Thankfully he succeeded and the Huarache went on to influence many famous shoes with it’s ethos of stripping to the bare essentials and innovative use of neoprene to create a hug-like fit.

I’ve always had a affinity for the model, between 2010-2011 I was obsessed with tracking down my favourite colours and special editions, from Stüssy to ACG I’d trawl eBay, forums and events for that rare size US12, a rule of thumb for those buying older editions is to go up one full size due to a very snug fit.

Time passed and the models popularity grew to momentous proportions.

Around May 2012 Footlocker sparked the hype by silently putting a new Black/Tour-Yellow LE on shelves, it had been 5 years since we’d had a fresh dose of colour on the shoe and fans were primed and ready.

Now at this time I was working footwear events and I got to see first hand the madness this shoe caused. Sellers who filled there tables with Huarache’s would leave with pockets bursting with cash, businesses to find, sell and customises the shoe were setup overnight and pre-orders on eBay for pairs that hadn’t even dropped ran into their hundreds.

But all good things must come to an end and with increasing awareness and availability the trend trickles down to the masses and once that happens the early adopters want nothing to do with it.

What was once scarce, was now everywhere and that’s when the bubble burst and people moved on, the Huarache’s reputation was tarnished.

Now fast forward to 2018 and there has been some murmurings around the Huarache and what to do with the hallowed but hurt franchise next, to test the water Nike dropped an absolutely amazing retro of the “Purple Punch” so good that it caused a big buzz among collectors, myself even ended up buying three pairs.

That was beautifully put together and well-thoughtout drop so I was rather excited when this package arrived containing Huarache E.D.G.E expecting more of the same care and attention as the aforementioned OG, but this was a different beast and it spoke to me on a personal level.

Inside the box was a written note with a question that I’m assuming Nike had asked either employees or kids - “IS THERE ANYTHING WE CAN DO FROM NIKE TO HELP IMPROVE ANY COMMUNITIES?” an answer was provided by Alexis Taylor, Los Angeles as follows:

“This is more of an overall statement but tailor products and events to the more everyday kid/family more than the wealthy hypebeast kids.
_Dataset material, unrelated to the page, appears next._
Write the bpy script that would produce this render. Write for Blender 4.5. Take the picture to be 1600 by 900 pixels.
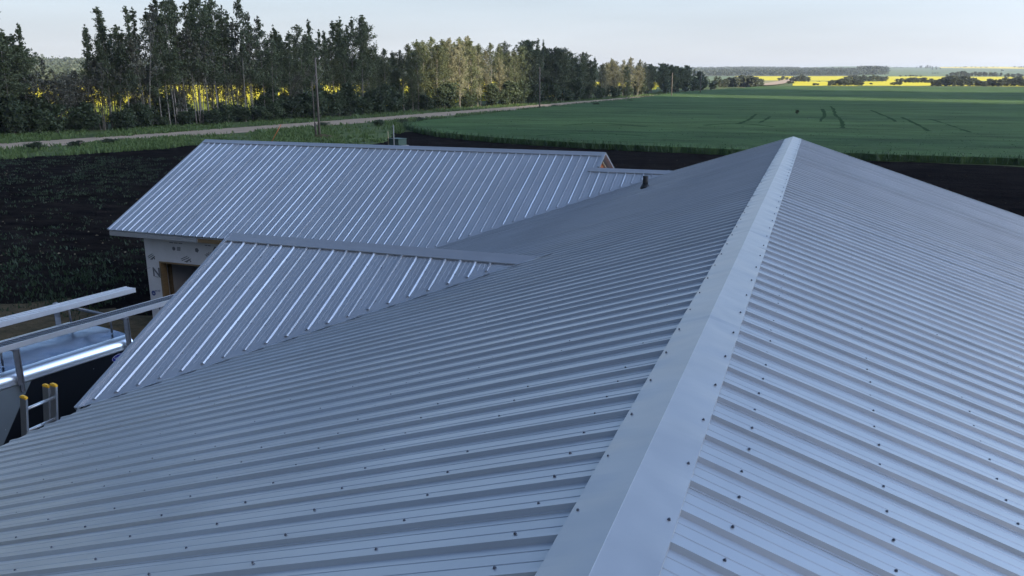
import bpy, math, random
import numpy as np
from mathutils import Vector, Matrix
R = math.radians
SC = bpy.context.scene
for o in list(bpy.data.objects): bpy.data.objects.remove(o)

# ------------------------------------------------------------------ camera
FPX, PITCH, ROLL, YAW, CX, CZ = 1281.06, R(14.742), R(-.078), R(-20.196), .5353, 1.5006
G = -5.6                                   # ground level; the main ridge is z = 0
Fv = Vector((math.sin(YAW)*math.cos(PITCH), math.cos(YAW)*math.cos(PITCH), -math.sin(PITCH)))
Rv = Vector((math.cos(YAW), -math.sin(YAW), 0)); Uv = Rv.cross(Fv)
R2 = Rv*math.cos(ROLL)+Uv*math.sin(ROLL); U2 = -Rv*math.sin(ROLL)+Uv*math.cos(ROLL)
CAM = Vector((CX, 0, CZ))
cd = bpy.data.cameras.new('camera'); cam = bpy.data.objects.new('camera', cd)
SC.collection.objects.link(cam); SC.camera = cam
cd.sensor_width = 36; cd.lens = FPX/1600*36; cd.clip_start = .05; cd.clip_end = 30000
m = Matrix((R2, U2, -Fv)).transposed().to_4x4(); m.translation = CAM; cam.matrix_world = m
SC.render.resolution_x, SC.render.resolution_y = 1024, 576

# ------------------------------------------------------------------ light
SUN_EL, SUN_AZ = R(24), R(115)             # azimuth clockwise from +Y
W = bpy.data.worlds.new('World'); SC.world = W; W.use_nodes = True
nt = W.node_tree; bg = nt.nodes['Background']
sky = nt.nodes.new('ShaderNodeTexSky'); sky.sky_type = 'NISHITA'; sky.sun_disc = False
sky.sun_elevation = SUN_EL; sky.sun_rotation = SUN_AZ
sky.air_density = 1.0; sky.dust_density = 1.6; sky.ozone_density = 1.6; sky.altitude = 600
bg.inputs[1].default_value = .15
# thin bright haze low over the horizon: the real sky whitens there on every side
tcw = nt.nodes.new('ShaderNodeTexCoord'); sep = nt.nodes.new('ShaderNodeSeparateXYZ'); nt.links.new(tcw.outputs['Generated'], sep.inputs[0])
def mth(op, a, b=None):
    n = nt.nodes.new('ShaderNodeMath'); n.operation = op
    for i, v in enumerate((a, b)):
        if v is None: continue
        if isinstance(v, (int, float)): n.inputs[i].default_value = v
        else: nt.links.new(v, n.inputs[i])
    return n.outputs[0]
zc = mth('MAXIMUM', sep.outputs[2], 0)
fh = mth('MULTIPLY', mth('EXPONENT', mth('MULTIPLY', mth('POWER', zc, 2), -14)), .97)
wm = nt.nodes.new('ShaderNodeMapping'); wm.inputs['Scale'].default_value = (1, 1, 9); nt.links.new(tcw.outputs['Generated'], wm.inputs[0])
wn = nt.nodes.new('ShaderNodeTexNoise'); wn.inputs['Scale'].default_value = 2.2; wn.inputs['Detail'].default_value = 5; nt.links.new(wm.outputs[0], wn.inputs[0])
wr = nt.nodes.new('ShaderNodeMapRange'); wr.inputs[1].default_value = .35; wr.inputs[2].default_value = .75; wr.inputs[3].default_value = .94; wr.inputs[4].default_value = 1.09; nt.links.new(wn.outputs[0], wr.inputs[0])
mxl = nt.nodes.new('ShaderNodeMix'); mxl.data_type = 'RGBA'; nt.links.new(mth('EXPONENT', mth('MULTIPLY', zc, -16)), mxl.inputs['Factor'])
GLOW, BACK, SIDEG = 1.25, .48, 2.5
SKY_HI = (2.08, 2.50, 3.0); SKY_LO = (3.35, 3.38, 3.45)
mxl.inputs['A'].default_value = (*SKY_HI, 1); mxl.inputs['B'].default_value = (*SKY_LO, 1)
mxw = nt.nodes.new('ShaderNodeMix'); mxw.data_type = 'RGBA'; nt.links.new(fh, mxw.inputs['Factor'])
nt.links.new(sky.outputs[0], mxw.inputs['A']); nt.links.new(mxl.outputs['Result'], mxw.inputs['B'])
mul = nt.nodes.new('ShaderNodeMix'); mul.data_type = 'RGBA'; mul.blend_type = 'MULTIPLY'; mul.inputs['Factor'].default_value = 1
nt.links.new(mxw.outputs['Result'], mul.inputs['A']); nt.links.new(wr.outputs[0], mul.inputs['B'])
# sky glow added to brighten rib sides and right slope; sky behind dimmed
def dotv(v):
    n = nt.nodes.new('ShaderNodeVectorMath'); n.operation = 'DOT_PRODUCT'; nt.links.new(tcw.outputs['Generated'], n.inputs[0]); n.inputs[1].default_value = Vector(v).normalized(); return n.outputs['Value']
gaz, gel = R(84), R(28)
glow = mth('MULTIPLY', mth('POWER', mth('MAXIMUM', dotv((math.sin(gaz)*math.cos(gel), math.cos(gaz)*math.cos(gel), math.sin(gel))), 0), 7), GLOW)
mry = nt.nodes.new('ShaderNodeMapRange'); mry.interpolation_type = 'SMOOTHSTEP'; nt.links.new(dotv((0, 1, 0)), mry.inputs[0]); mry.inputs[1].default_value = -.5; mry.inputs[2].default_value = .55; mry.inputs[3].default_value = BACK; mry.inputs[4].default_value = 1
side_ = mth('MULTIPLY', mth('POWER', mth('MAXIMUM', dotv((math.sin(R(66))*.906, math.cos(R(66))*.906, .42)), 0), 4), SIDEG)
tot = mth('MULTIPLY', mry.outputs[0], mth('ADD', mth('ADD', 1, glow), side_))
vs_ = nt.nodes.new('ShaderNodeVectorMath'); vs_.operation = 'SCALE'; nt.links.new(mul.outputs['Result'], vs_.inputs[0]); nt.links.new(tot, vs_.inputs['Scale'])
add_ = nt.nodes.new('ShaderNodeVectorMath'); add_.operation = 'ADD'; nt.links.new(vs_.outputs[0], add_.inputs[0])
gv = nt.nodes.new('ShaderNodeVectorMath'); gv.operation = 'SCALE'; gv.inputs[0].default_value = (1.3, 1.25, 1.15); nt.links.new(glow, gv.inputs['Scale']); nt.links.new(gv.outputs[0], add_.inputs[1])
nt.links.new(add_.outputs[0], bg.inputs[0])
sl = bpy.data.lights.new('sun', 'SUN'); sl.energy = 5.0; sl.angle = R(.5); sl.color = (1, .86, .66)
so = bpy.data.objects.new('sun', sl); SC.collection.objects.link(so)
SD = Vector((math.sin(SUN_AZ)*math.cos(SUN_EL), math.cos(SUN_AZ)*math.cos(SUN_EL), math.sin(SUN_EL)))
so.rotation_euler = SD.to_track_quat('Z', 'Y').to_euler(); so.location = (200, -100, 120)
SC.view_settings.view_transform = 'Standard'; SC.view_settings.look = 'None'
SC.view_settings.exposure = .78; SC.view_settings.gamma = 1
SC.cycles.use_denoising = True
SC.cycles.max_bounces = 6; SC.cycles.diffuse_bounces = 3; SC.cycles.glossy_bounces = 3
SC.cycles.transparent_max_bounces = 4; SC.cycles.volume_bounces = 0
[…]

If more affordable sneakers/apparel are showcased like the super expensive ones, kids/families who can’t afford the expensive sneakers/apperal may not feel like an outcast or get picked on for getting the cheaper shoes because they’re advertised almost on the level that a super expensive product is advertised”

With Nike replying:


That’s the core of the E.D.G.E, that is a cheaper more affordable product with better design, marketing and endorsement, not everyone can afford $300 sneakers so it’s nice to see Nike giving focus to the other end of the spectrum, I know it’s all money at the end of the day that’s going in the same pot but if a few kids can feel fresh, more confident without there family having to keep up with the constant rising price of fitting in at school, well I think that’s a good thing.